Surprised by Heaven
We turn to books seeking an author’s sympathy and fellowship, but William Cowper’s verse is unusual: he turns to us for ours.
1856
We turn to books seeking an author’s sympathy and fellowship, but William Cowper’s verse is unusual: he turns to us for ours.
1856
This post is number 1 in the series William Cowper
In 1853, Frederick Maurice was deprived of the Chair of Theology at King’s College, London for his unorthodox opinions. Undeterred, he and fellow enthusiasts including Charles Kingsley applied themselves strenuously to the moral education of working men. Three years on Maurice was in Ellesmere, Shropshire, giving a lecture on ‘The Friendship of Books’ in which he drew attention to the life of poet William Cowper.
WILLIAM Cowper inspired much friendship among men, and still more among women, during his lifetime; they found him the pleasantest of all companions in his bright hours, and they did not desert him in his dark hours. His books have been friends to a great many since he left the earth, because they exhibit him very faithfully in both; some of his letters and some of his poems being full of mirth and quiet gladness, some of them revealing awful struggles and despair. Whatever estimate may be formed of his poetry in comparison with that of earlier or later writers, every one must feel that his English is that of a scholar and a gentleman — that he had the purest enjoyment of domestic life, and of what one may call the domestic or still life of nature. One is sure also that he had the most earnest faith, which he cherished for others when he could find no comfort in it for himself. These would be sufficient explanations of the interest which he has awakened in so many simple and honest readers who turn to books for sympathy and fellowship, and do not like a writer at all the worse because he also demands their sympathy with him.

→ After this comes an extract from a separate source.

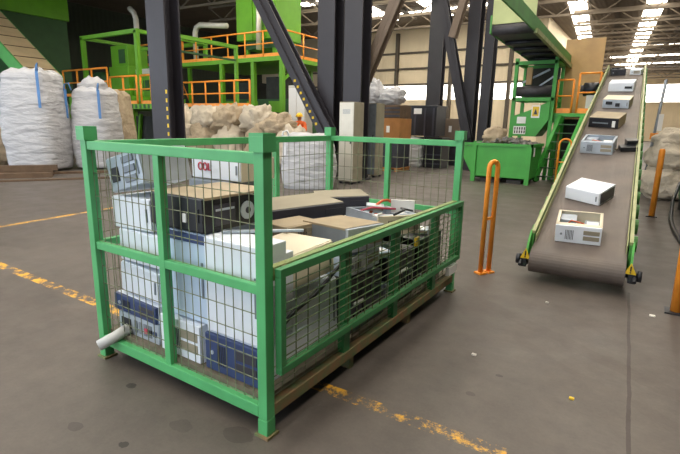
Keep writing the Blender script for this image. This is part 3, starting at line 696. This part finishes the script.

William Cowper (1731-1800), pronounced ‘cooper’, was a distinguished poet and classicist, whose simple style, homely themes and autobiographical candour broke new ground in English verse. Educated at Westminster School in London, he experienced a nervous breakdown in 1763 and was briefly committed to an asylum after three attempts on his own life. He was taken in by the Revd Morley Unwin and his wife Mary, who lived in Huntingdon and subsequently at Olney near Milton Keynes. After Morley died in a riding accident, Cowper remained in Mary’s household. Among his friends were John Newton, a clergyman and former slave-trader with whom Cowper collaborated on a book of hymns, and on campaigning for the abolition of slavery; Cowper composed The Negro’s Complaint, a favourite of Martin Luther King’s, in 1788. Later in life he was befriended by a cousin, the Revd John Johnson, and William and Mary moved to Norfolk to be near him. Mary died in 1796, and William four years later.